LETTRE DE KIEV
L’opération n’est pas encore terminée qu’une exposition à Kiev lui est déjà consacrée. Il n’aura fallu qu’un mois après le déclenchement de l’offensive ukrainienne sur la région russe de Koursk, le 6 août, pour que le plus grand musée de la capitale ouvre un parcours revenant sur ses premières semaines. « Nous avons besoin de suivre la dynamique de la guerre jour après jour », justifie avec une pointe de fierté Yuriy Savchuk, directeur depuis 2021 du musée national de l’histoire de l’Ukraine durant la seconde guerre mondiale, mercredi 18 septembre.
L’exposition, qui débute sur l’histoire des régions frontalières de l’Ukraine et de la Russie au cours des siècles derniers, est composée de photos prises dans la région de Koursk et de quelques objets récupérés sur le sol de la Fédération de Russie. Les visiteurs peuvent y découvrir un morceau du nez d’une statue à l’effigie de Vladimir Ilitch Lénine, explosé par une frappe de drone dans les combats, une affiche du film américain Borderlands (terres frontalières), projeté dans le cinéma de la petite ville russe de Soudja, un panneau de signalisation indiquant les directions opposées de la Russie et de l’Ukraine… Tout un symbole.
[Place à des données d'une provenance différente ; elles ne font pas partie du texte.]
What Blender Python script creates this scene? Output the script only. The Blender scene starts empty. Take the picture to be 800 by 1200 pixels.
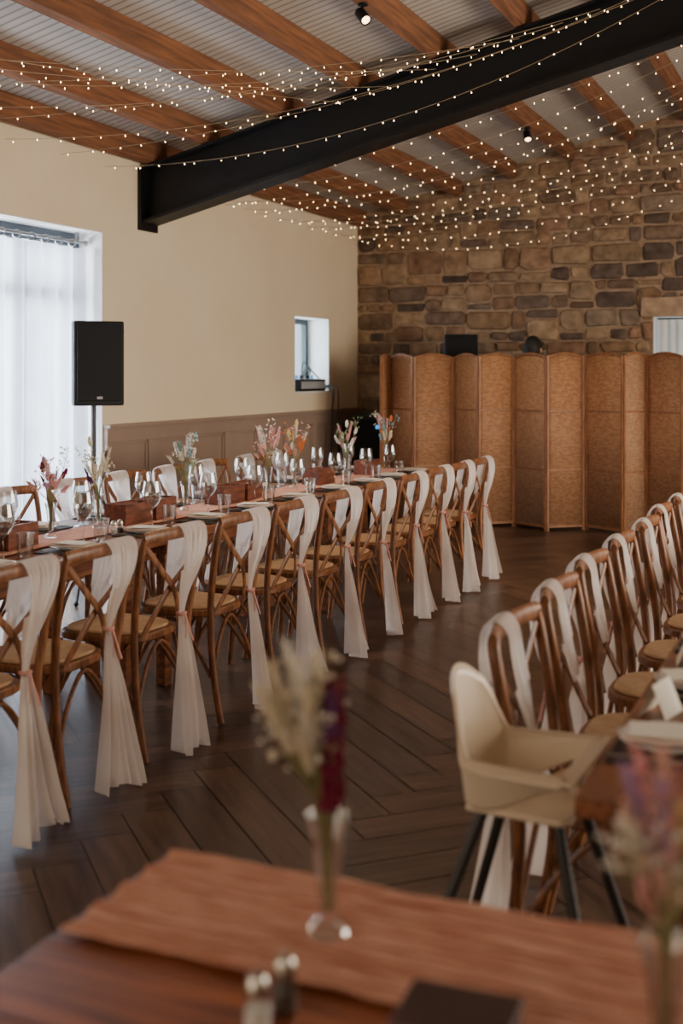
import bpy, bmesh, math, random
from mathutils import Vector, Matrix
random.seed(7)
PI=math.pi; sin=math.sin; cos=math.cos
SC=bpy.context.scene; COL=SC.collection
TH=math.radians(23.2); S_=sin(TH); C_=cos(TH); F=1400.0; HZ=437.0; CAMZ=1.5

def lin(r,g,b):
    def f(c):
        c/=255.0
        return c/12.92 if c<=.04045 else ((c+.055)/1.055)**2.4
    return (f(r),f(g),f(b),1.0)

# ------------------------------------------------------------ materials
def newmat(name):
    m=bpy.data.materials.new(name); m.use_nodes=True
    nt=m.node_tree; nt.nodes.clear()
    out=nt.nodes.new('ShaderNodeOutputMaterial')
    return m,nt,out
def N(nt,t,**kw):
    n=nt.nodes.new(t)
    for k,v in kw.items(): setattr(n,k,v)
    return n
def coords(nt,scale=(1,1,1),rot=(0,0,0),kind='Object'):
    tc=N(nt,'ShaderNodeTexCoord'); mp=N(nt,'ShaderNodeMapping')
    mp.inputs['Scale'].default_value=scale; mp.inputs['Rotation'].default_value=rot
    nt.links.new(tc.outputs[kind],mp.inputs['Vector']); return mp.outputs['Vector']
def mixc(nt,fac,a,b,mode='MIX'):
    m=N(nt,'ShaderNodeMix'); m.data_type='RGBA'; m.blend_type=mode
    for idx,v in ((0,fac),(6,a),(7,b)):
        if isinstance(v,bpy.types.NodeSocket): nt.links.new(v,m.inputs[idx])
        else: m.inputs[idx].default_value=v
    return m.outputs[2]
def pbr(name,c1,c2=None,rough=.5,scale=(1,1,1),ns=6,bump=.0,bdist=.01,metal=0,spec=.5,contrast=(.35,.65),transl=0,coat=0,transp=0):
    m,nt,out=newmat(name)
    b=N(nt,'ShaderNodeBsdfPrincipled')
    b.inputs['Roughness'].default_value=rough; b.inputs['Metallic'].default_value=metal
    b.inputs['Specular IOR Level'].default_value=spec
    if coat: b.inputs['Coat Weight'].default_value=coat
    v=coords(nt,scale); nz=N(nt,'ShaderNodeTexNoise'); nz.inputs['Scale'].default_value=ns
    nz.inputs['Detail'].default_value=5; nt.links.new(v,nz.inputs['Vector'])
    mr=N(nt,'ShaderNodeMapRange'); mr.inputs[1].default_value=contrast[0]; mr.inputs[2].default_value=contrast[1]
    nt.links.new(nz.outputs['Fac'],mr.inputs[0])
    c=mixc(nt,mr.outputs[0],c1,c2 or tuple(x*.9 for x in c1[:3])+(1,))
    nt.links.new(c,b.inputs['Base Color'])
    if bump:
        bp=N(nt,'ShaderNodeBump'); bp.inputs['Strength'].default_value=bump; bp.inputs['Distance'].default_value=bdist
        nt.links.new(nz.outputs['Fac'],bp.inputs['Height']); nt.links.new(bp.outputs[0],b.inputs['Normal'])
    res=b.outputs[0]
    if transl:
        t=N(nt,'ShaderNodeBsdfTranslucent'); nt.links.new(c,t.inputs['Color'])
        ms=N(nt,'ShaderNodeMixShader'); ms.inputs[0].default_value=transl
        nt.links.new(res,ms.inputs[1]); nt.links.new(t.outputs[0],ms.inputs[2]); res=ms.outputs[0]
    if transp:
        t=N(nt,'ShaderNodeBsdfTransparent')
        ms=N(nt,'ShaderNodeMixShader'); ms.inputs[0].default_value=transp
        nt.links.new(res,ms.inputs[1]); nt.links.new(t.outputs[0],ms.inputs[2]); res=ms.outputs[0]
    nt.links.new(res,out.inputs[0])
    return m
def glassmat(name,tint=(.95,.96,.96,1),edge=.75):
    m,nt,out=newmat(name)
    tr=N(nt,'ShaderNodeBsdfTransparent'); tr.inputs[0].default_value=tint
    gl=N(nt,'ShaderNodeBsdfGlossy'); gl.inputs['Roughness'].default_value=.03
    lw=N(nt,'ShaderNodeLayerWeight'); lw.inputs[0].default_value=.35
    mr=N(nt,'ShaderNodeMapRange'); mr.inputs[3].default_value=.06; mr.inputs[4].default_value=edge
    nt.links.new(lw.outputs['Facing'],mr.inputs[0])
    ms=N(nt,'ShaderNodeMixShader'); nt.links.new(mr.outputs[0],ms.inputs[0])
    nt.links.new(tr.outputs[0],ms.inputs[1]); nt.links.new(gl.outputs[0],ms.inputs[2]); nt.links.new(ms.outputs[0],out.inputs[0])
    return m
def emis(name,col,st):
    m,nt,out=newmat(name); e=N(nt,'ShaderNodeEmission'); e.inputs[0].default_value=col; e.inputs[1].default_value=st
    nt.links.new(e.outputs[0],out.inputs[0]); return m

M={}
M['plaster']=pbr('cream_plaster',lin(236,219,190),lin(231,212,181),.9,ns=1.5,bump=.05)
M['white_paint']=pbr('white_paint',lin(238,238,235),None,.7,ns=3)
M['panel_paint']=pbr('taupe_panel_paint',lin(156,134,120),lin(148,126,112),.5,ns=3)
M['chair_wood']=pbr('chair_wood',lin(148,94,56),lin(96,58,34),.42,(6,6,1.2),9,bump=.08,bdist=.002)
M['cane']=pbr('seat_pad',lin(196,160,122),lin(182,144,108),.7,(1,1,1),30,bump=.1,bdist=.002)
M['table_wood']=pbr('table_wood',lin(156,98,62),lin(104,60,38),.4,(9,.8,9),5,bump=.06,bdist=.002)
M['table_wood_x']=pbr('table_wood_warm',lin(172,98,56),lin(114,60,34),.36,(.8,9,9),5,bump=.06,bdist=.002)
M['box_wood']=pbr('reddish_box_wood',lin(132,74,50),lin(92,48,34),.5,(2,9,9),6)
M['dark_box_wood']=pbr('dark_box_wood',lin(74,44,32),lin(50,30,23),.5,(2,9,9),6)
M['joist_wood']=pbr('joist_wood',lin(146,94,60),lin(86,54,35),.8,(9,.6,9),4,bump=.5,bdist=.012,contrast=(.25,.75))
M['black_steel']=pbr('black_steel',lin(17,17,19),lin(12,12,13),.5,ns=4,spec=.3)
M['black_plastic']=pbr('black_plastic',lin(22,22,24),None,.55,ns=8,spec=.3)
M['grille']=pbr('black_grille',lin(24,25,28),lin(10,10,11),.65,ns=220,contrast=(.45,.55),spec=.25)
M['grey_metal']=pbr('grey_metal',lin(150,150,150),None,.35,ns=5,metal=.8)
M['dark_leg']=pbr('dark_leg',lin(50,47,46),None,.45,ns=5)
M['hc_white']=pbr('high_chair_plastic',lin(228,210,186),lin(222,203,178),.35,ns=3)
M['drape']=pbr('ivory_chiffon',lin(252,247,244),lin(248,240,236),.85,ns=6,transl=.5,transp=.24)
M['curtain']=pbr('sheer_curtain',lin(206,210,218),lin(194,199,208),.9,ns=4,transl=.34,transp=.13)
M['curtain_warm']=pbr('warm_white_curtain',lin(240,236,228),None,.9,ns=4,transl=.3)
M['ribbon']=pbr('blush_ribbon',lin(232,168,156),None,.6,ns=8,transl=.2)
M['runner_x']=pbr('blush_gauze_crosswise',lin(246,194,168),lin(190,112,84),.95,(6,120,1),1.6,bump=1.0,bdist=.004,transl=.15,contrast=(.3,.7))
M['runner']=pbr('blush_gauze',lin(242,186,164),lin(216,146,122),.95,(50,6,1),1.2,bump=.6,bdist=.004,transl=.1,contrast=(.3,.7))
M['glass']=glassmat('clear_glass')
M['pane']=glassmat('window_pane',(.93,.96,.98,1),.3)
M['frame_dark']=pbr('window_frame_dark',lin(34,54,60),None,.5,ns=4)
M['china']=pbr('white_china',lin(236,232,226),None,.25,ns=3)
M['paper']=pbr('cream_card',lin(240,232,218),None,.8,ns=3)
M['napkin']=pbr('napkin',lin(238,222,212),lin(224,204,194),.9,ns=9)
M['slate']=pbr('dark_slate',lin(58,48,46),lin(42,37,35),.6,ns=12)
M['steel']=pbr('cutlery_steel',lin(190,184,176),None,.25,ns=5,metal=1)
M['stem']=pbr('dry_stem',lin(150,142,98),lin(112,112,74),.8,ns=30)
M['salt']=pbr('salt',lin(225,220,210),None,.9,ns=50)
M['pepper']=pbr('pepper',lin(50,42,38),lin(90,80,70),.9,ns=120)
M['skin']=pbr('skin',lin(196,148,122),None,.6,ns=6)
M['hair']=pbr('dark_hair',lin(28,22,20),lin(18,14,12),.6,ns=60,bump=.4)
M['shirt']=pbr('dark_shirt',lin(36,38,44),None,.9,ns=20)
M['cable']=pbr('cable',lin(18,18,18),None,.6,ns=5)
M['silver_case']=pbr('silver_case',lin(178,182,186),None,.4,ns=6)
M['wire']=pbr('light_wire',lin(170,146,112),None,.6,ns=5)
M['bulb']=emis('fairy_bulb',(1,.66,.34,1),20); M['bulb'].cycles.emission_sampling='NONE'
M['lamp_face']=emis('spot_lamp_face',(1,.62,.3,1),10)
M['led_blue']=emis('blue_led',(.05,.35,.9,1),1.5)
M['mortar']=pbr('mortar',lin(160,134,108),lin(134,110,88),.95,ns=14,bump=.3)
FL={}
for k,c in dict(cream=(244,234,210),white=(248,243,234),pink=(240,176,178),blush=(244,204,190),purple=(112,64,118),burgundy=(128,20,60),orange=(226,130,60),blue=(156,192,204),green=(142,160,120),yellow=(232,206,140),lilac=(204,172,210)).items():
    FL[k]=pbr('petal_'+k,lin(*c),None,.85,ns=40,transl=.2)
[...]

Fait inédit, les pièces présentées ont été collectées par le directeur du musée lui-même, qui s’est faufilé dans la région de Koursk à partir du 15 août, neuf jours après le début de l’attaque, en compagnie d’un jeune photographe. « Je suis allé dans de nombreux territoires libérés par les forces armées », raconte l’homme de 59 ans, un sourire moqueur aux lèvres, « mais c’était la première fois que j’allais en Russie. »
Pour Yuriy Savchuk, l’enjeu était d’aller le plus vite possible. « J’étais peut-être le deuxième civil » à entrer là-bas, assure-t-il sans citer le premier. « C’était très excitant, c’était incroyable », affirme encore celui qui apparaît vêtu d’un gilet pare-balles et d’un casque dans une courte vidéo faisant partie du parcours. « Nous allions en Russie et rentrions le soir à Soumy [la région ukrainienne frontalière], ça a duré quatre jours », et cela malgré le risque posé par les bombardements.
« Nous ne faisons aucune revendication »
L’objectif de l’exposition vise à documenter les conséquences de cette offensive inédite sur le sol russe, déclenchée dans le secret le plus total. Cette opération, bien qu’elle n’ait pas fondamentalement changé le cours de la guerre, a porté un sérieux revers à la réputation du Kremlin, qui a vu une armée étrangère occuper une partie de son territoire pour la première fois depuis la seconde guerre mondiale.